§ EXERCISE GOAL: Your task is to copy the listing exactly. Drop any pictures from the copy.

§ THE INPUT:
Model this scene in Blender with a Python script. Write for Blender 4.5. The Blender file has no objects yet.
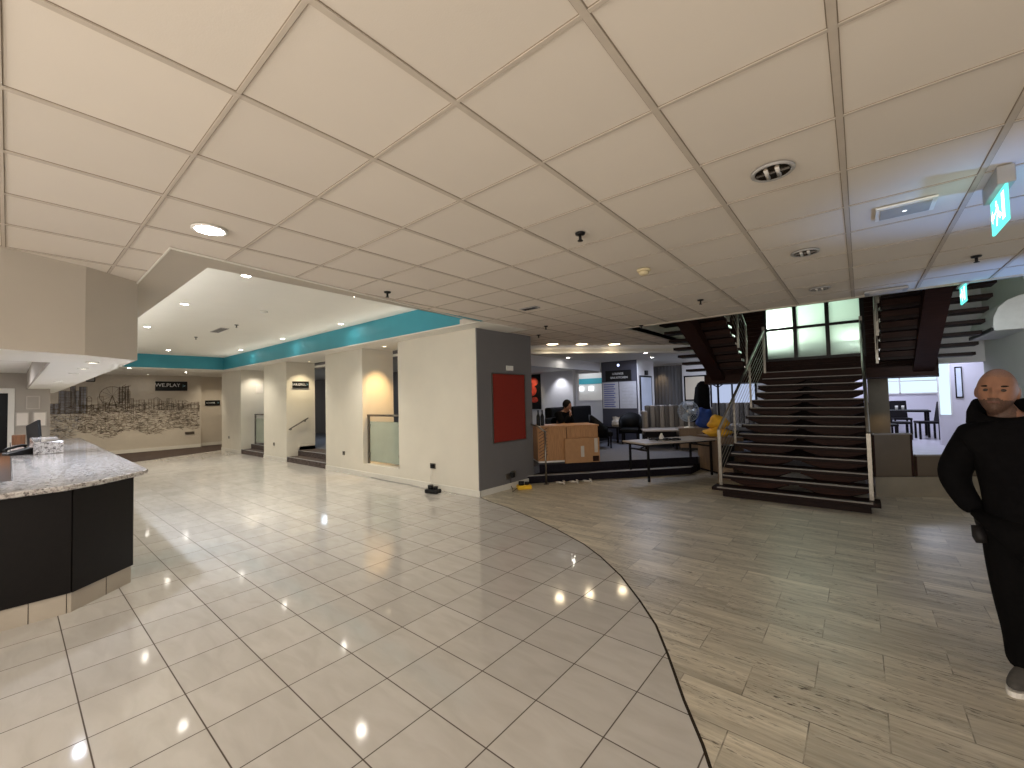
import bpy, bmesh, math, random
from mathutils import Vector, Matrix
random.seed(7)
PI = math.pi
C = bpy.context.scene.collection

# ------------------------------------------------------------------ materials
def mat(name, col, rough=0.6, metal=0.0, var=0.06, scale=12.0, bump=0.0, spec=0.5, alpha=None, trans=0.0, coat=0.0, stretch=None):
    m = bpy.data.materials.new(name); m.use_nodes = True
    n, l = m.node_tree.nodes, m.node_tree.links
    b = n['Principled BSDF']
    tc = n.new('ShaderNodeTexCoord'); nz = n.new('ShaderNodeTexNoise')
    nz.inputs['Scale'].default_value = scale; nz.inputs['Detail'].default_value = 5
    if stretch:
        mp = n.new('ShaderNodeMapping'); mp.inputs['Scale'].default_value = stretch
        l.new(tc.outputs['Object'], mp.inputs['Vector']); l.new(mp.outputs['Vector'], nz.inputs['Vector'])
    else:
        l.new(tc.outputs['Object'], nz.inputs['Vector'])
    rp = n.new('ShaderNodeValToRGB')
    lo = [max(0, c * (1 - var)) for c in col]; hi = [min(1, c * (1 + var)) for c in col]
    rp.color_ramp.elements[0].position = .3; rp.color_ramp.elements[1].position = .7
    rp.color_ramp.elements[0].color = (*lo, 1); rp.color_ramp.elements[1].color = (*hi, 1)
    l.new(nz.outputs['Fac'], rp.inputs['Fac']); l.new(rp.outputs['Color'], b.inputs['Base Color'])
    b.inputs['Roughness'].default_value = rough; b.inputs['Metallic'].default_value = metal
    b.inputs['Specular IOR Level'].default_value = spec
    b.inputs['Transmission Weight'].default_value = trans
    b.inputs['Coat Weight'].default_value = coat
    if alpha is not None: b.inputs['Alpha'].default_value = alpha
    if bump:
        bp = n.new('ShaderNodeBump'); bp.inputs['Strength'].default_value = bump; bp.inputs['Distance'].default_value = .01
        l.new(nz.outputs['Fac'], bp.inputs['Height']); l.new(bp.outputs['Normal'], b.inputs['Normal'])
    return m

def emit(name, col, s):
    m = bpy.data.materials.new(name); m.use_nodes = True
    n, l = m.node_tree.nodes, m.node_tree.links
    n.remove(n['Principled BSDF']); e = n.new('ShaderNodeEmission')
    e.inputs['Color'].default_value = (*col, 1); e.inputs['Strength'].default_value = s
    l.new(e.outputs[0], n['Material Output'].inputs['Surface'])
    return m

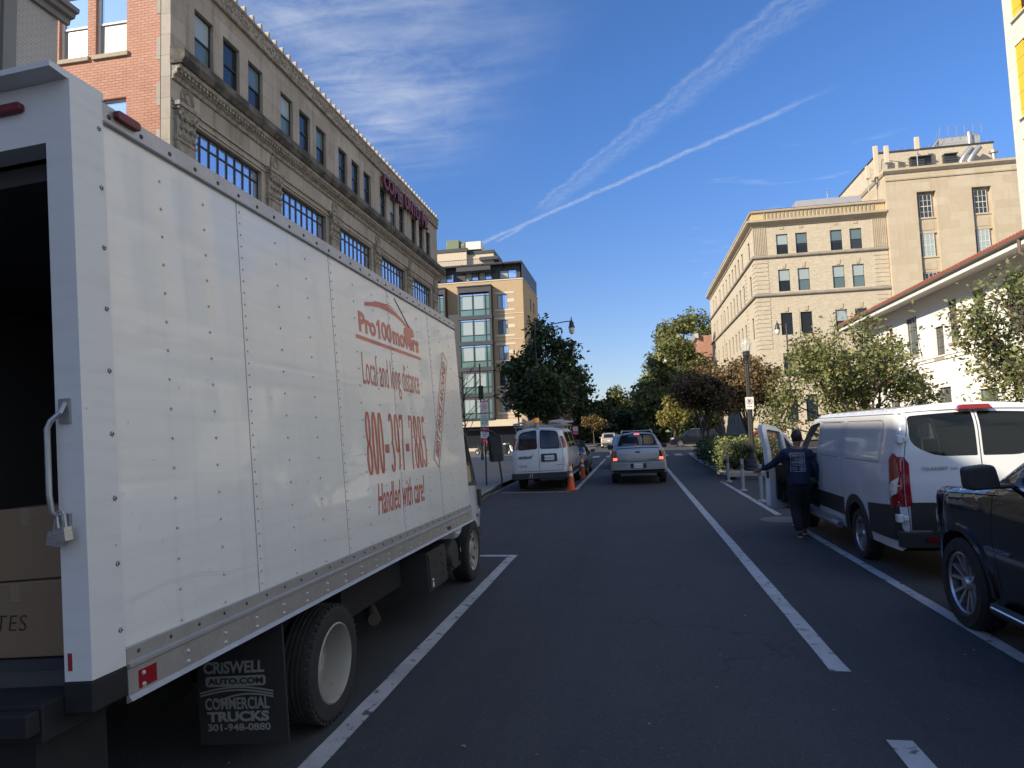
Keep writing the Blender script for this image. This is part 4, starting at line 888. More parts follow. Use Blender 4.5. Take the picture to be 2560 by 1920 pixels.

§ THE RESPONSE:
Model this scene in Blender with a Python script. Write for Blender 4.5. The Blender file has no objects yet.
import bpy, bmesh, math, random
from mathutils import Vector, Matrix
random.seed(7)
PI = math.pi
C = bpy.context.scene.collection

# ------------------------------------------------------------------ materials
def mat(name, col, rough=0.6, metal=0.0, var=0.06, scale=12.0, bump=0.0, spec=0.5, alpha=None, trans=0.0, coat=0.0, stretch=None):
    m = bpy.data.materials.new(name); m.use_nodes = True
    n, l = m.node_tree.nodes, m.node_tree.links
    b = n['Principled BSDF']
    tc = n.new('ShaderNodeTexCoord'); nz = n.new('ShaderNodeTexNoise')
    nz.inputs['Scale'].default_value = scale; nz.inputs['Detail'].default_value = 5
    if stretch:
        mp = n.new('ShaderNodeMapping'); mp.inputs['Scale'].default_value = stretch
        l.new(tc.outputs['Object'], mp.inputs['Vector']); l.new(mp.outputs['Vector'], nz.inputs['Vector'])
    else:
        l.new(tc.outputs['Object'], nz.inputs['Vector'])
    rp = n.new('ShaderNodeValToRGB')
    lo = [max(0, c * (1 - var)) for c in col]; hi = [min(1, c * (1 + var)) for c in col]
    rp.color_ramp.elements[0].position = .3; rp.color_ramp.elements[1].position = .7
    rp.color_ramp.elements[0].color = (*lo, 1); rp.color_ramp.elements[1].color = (*hi, 1)
    l.new(nz.outputs['Fac'], rp.inputs['Fac']); l.new(rp.outputs['Color'], b.inputs['Base Color'])
    b.inputs['Roughness'].default_value = rough; b.inputs['Metallic'].default_value = metal
    b.inputs['Specular IOR Level'].default_value = spec
    b.inputs['Transmission Weight'].default_value = trans
    b.inputs['Coat Weight'].default_value = coat
    if alpha is not None: b.inputs['Alpha'].default_value = alpha
    if bump:
        bp = n.new('ShaderNodeBump'); bp.inputs['Strength'].default_value = bump; bp.inputs['Distance'].default_value = .01
        l.new(nz.outputs['Fac'], bp.inputs['Height']); l.new(bp.outputs['Normal'], b.inputs['Normal'])
    return m

def emit(name, col, s):
    m = bpy.data.materials.new(name); m.use_nodes = True
    n, l = m.node_tree.nodes, m.node_tree.links
    n.remove(n['Principled BSDF']); e = n.new('ShaderNodeEmission')
    e.inputs['Color'].default_value = (*col, 1); e.inputs['Strength'].default_value = s
    l.new(e.outputs[0], n['Material Output'].inputs['Surface'])
    return m

Keep writing the Blender script for this image. This is part 4, starting at line 888. More parts follow. Use Blender 4.5. Take the picture to be 2560 by 1920 pixels.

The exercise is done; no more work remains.